**Exercise:** Reproduce exactly the opening lines of the listing, stopping after the line that contains "def lin(c): return" and including it.

>> start Source data

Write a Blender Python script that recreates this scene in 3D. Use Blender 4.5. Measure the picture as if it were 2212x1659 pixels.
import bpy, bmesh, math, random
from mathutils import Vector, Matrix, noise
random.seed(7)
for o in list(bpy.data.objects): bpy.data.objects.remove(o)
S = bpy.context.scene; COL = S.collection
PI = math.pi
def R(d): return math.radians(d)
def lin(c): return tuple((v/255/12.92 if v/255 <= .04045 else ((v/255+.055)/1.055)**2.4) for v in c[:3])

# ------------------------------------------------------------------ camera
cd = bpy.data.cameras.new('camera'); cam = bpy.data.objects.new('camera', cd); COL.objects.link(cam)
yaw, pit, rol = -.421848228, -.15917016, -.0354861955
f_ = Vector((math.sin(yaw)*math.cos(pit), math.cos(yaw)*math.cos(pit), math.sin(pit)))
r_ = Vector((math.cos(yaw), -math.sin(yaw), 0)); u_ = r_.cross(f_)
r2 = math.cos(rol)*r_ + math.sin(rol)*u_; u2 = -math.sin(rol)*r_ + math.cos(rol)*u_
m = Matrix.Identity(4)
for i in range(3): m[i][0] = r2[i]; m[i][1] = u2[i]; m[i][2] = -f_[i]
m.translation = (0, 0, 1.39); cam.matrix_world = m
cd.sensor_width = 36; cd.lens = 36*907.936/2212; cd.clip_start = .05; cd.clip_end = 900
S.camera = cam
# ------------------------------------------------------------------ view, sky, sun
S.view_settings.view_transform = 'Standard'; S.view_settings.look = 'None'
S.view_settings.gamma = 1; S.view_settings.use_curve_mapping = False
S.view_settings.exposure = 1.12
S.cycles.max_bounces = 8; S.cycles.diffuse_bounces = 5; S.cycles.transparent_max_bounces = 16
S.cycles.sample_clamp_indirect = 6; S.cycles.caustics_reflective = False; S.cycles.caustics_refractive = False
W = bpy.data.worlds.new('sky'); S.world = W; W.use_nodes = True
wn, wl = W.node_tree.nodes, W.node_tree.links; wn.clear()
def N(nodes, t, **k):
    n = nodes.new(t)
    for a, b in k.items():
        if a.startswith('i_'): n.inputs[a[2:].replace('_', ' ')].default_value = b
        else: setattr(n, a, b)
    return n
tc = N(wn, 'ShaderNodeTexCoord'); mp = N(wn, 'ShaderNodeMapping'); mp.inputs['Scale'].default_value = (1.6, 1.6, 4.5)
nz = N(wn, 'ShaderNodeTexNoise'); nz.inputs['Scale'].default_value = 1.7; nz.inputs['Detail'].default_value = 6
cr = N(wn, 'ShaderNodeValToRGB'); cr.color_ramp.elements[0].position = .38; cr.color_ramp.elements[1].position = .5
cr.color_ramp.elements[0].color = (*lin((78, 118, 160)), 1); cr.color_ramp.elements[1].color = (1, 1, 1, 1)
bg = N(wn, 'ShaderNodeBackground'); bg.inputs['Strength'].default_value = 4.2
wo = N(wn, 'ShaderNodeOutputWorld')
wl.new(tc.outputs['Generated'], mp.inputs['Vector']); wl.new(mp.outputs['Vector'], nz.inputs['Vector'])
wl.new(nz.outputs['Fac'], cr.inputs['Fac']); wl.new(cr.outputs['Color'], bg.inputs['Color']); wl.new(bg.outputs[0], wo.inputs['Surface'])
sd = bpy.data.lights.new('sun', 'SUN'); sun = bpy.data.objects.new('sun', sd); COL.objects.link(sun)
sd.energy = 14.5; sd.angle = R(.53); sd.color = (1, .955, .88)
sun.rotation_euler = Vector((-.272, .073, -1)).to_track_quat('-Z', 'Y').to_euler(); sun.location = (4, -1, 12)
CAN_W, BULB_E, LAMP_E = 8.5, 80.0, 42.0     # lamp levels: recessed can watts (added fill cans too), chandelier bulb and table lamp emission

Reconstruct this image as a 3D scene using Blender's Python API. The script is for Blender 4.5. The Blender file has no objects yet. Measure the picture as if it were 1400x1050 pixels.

>> end Source data

**Full response:**
Write a Blender Python script that recreates this scene in 3D. Use Blender 4.5. Measure the picture as if it were 2212x1659 pixels.
import bpy, bmesh, math, random
from mathutils import Vector, Matrix, noise
random.seed(7)
for o in list(bpy.data.objects): bpy.data.objects.remove(o)
S = bpy.context.scene; COL = S.collection
PI = math.pi
def R(d): return math.radians(d)
def lin(c): return tuple((v/255/12.92 if v/255 <= .04045 else ((v/255+.055)/1.055)**2.4) for v in c[:3])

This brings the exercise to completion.